At PC, we have a chance to build something that doesn’t exist in the field yet: a space where research and practice are in constant dialogue with each other while also centering the youth and community voice. The Design Teams we are launching at the end of this month are meant to do exactly that: bringing diverse perspectives together to identify the questions that matter most and explore how we can better support youth in cultivating purpose.
What I hope to build is an ecosystem where people feel connected to one another’s work and where ideas move more quickly from research to real world impact. Ultimately, the goal is simple: to ensure that more young people have the relationships, opportunities, and support they need to discover who they are and where they want to go.
What’s your secret sauce for building genuine connections with young people?
I think young people can tell very quickly if someone is being genuine with them. For me, that connection comes naturally because I’m deeply passionate about serving youth and my community. I don’t see this work as just a job - it’s something I deeply care about, and I think that authenticity shows in how I listen, show up, and how I engage with youth.
Youth have incredible insight into their own lives and systems around them, and when we create a space for them to share honestly, they bring perspectives that adults overlook.

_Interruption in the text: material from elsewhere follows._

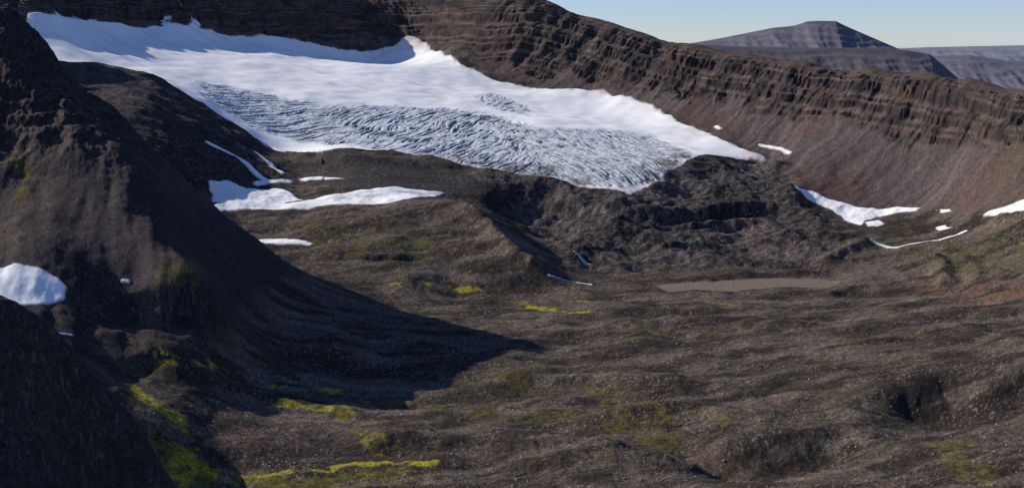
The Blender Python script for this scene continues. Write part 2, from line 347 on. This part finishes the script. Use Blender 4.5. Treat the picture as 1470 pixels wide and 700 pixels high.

Some of the most meaningful moments in my career have come when youth felt comfortable enough to challenge an idea, ask a hard question, or propose something completely different than what the adults had planned. Those moments create space for them to lead, thrive, and be creative–and seeing the confidence and growth that comes from that is incredibly meaningful to me. They remind me that when we truly trust youth and invite them into spaces, they don’t just participate, they lead.
What personal values drive you in your work, especially when connecting with diverse groups?
The values that drive my work are authenticity, humility, and justice.
As someone who grew up navigating multiple cultures and identities, I’ve learned the importance of creating spaces where people don’t feel pressured to shrink parts of themselves in order to belong. I believe the strongest communities are the ones where people can show up fully as who they are.
That belief shapes how I approach collaboration and leadership—I try to create environments where people feel respected, heard, and invited to contribute their unique perspectives.
What else should our network know about you?
Outside of my work, my most important role is being a mother. Becoming a parent has deepened my sense of responsibility to the work we’re doing. It reminds me daily that every young person we talk about in research or programs is someone’s child.
That perspective keeps the work grounded for me. At the end of the day, the goal isn’t just to advance ideas or build networks–it’s to create a world where young people have the support, opportunities, and encouragement they need to build meaningful lives.
Family, community, and faith are what ultimately keep me grounded and give me the sense of purpose that continues to guide my commitment to serving youth and communities they come from. Every young person deserves the chance to discover who they are and what they’re here to do.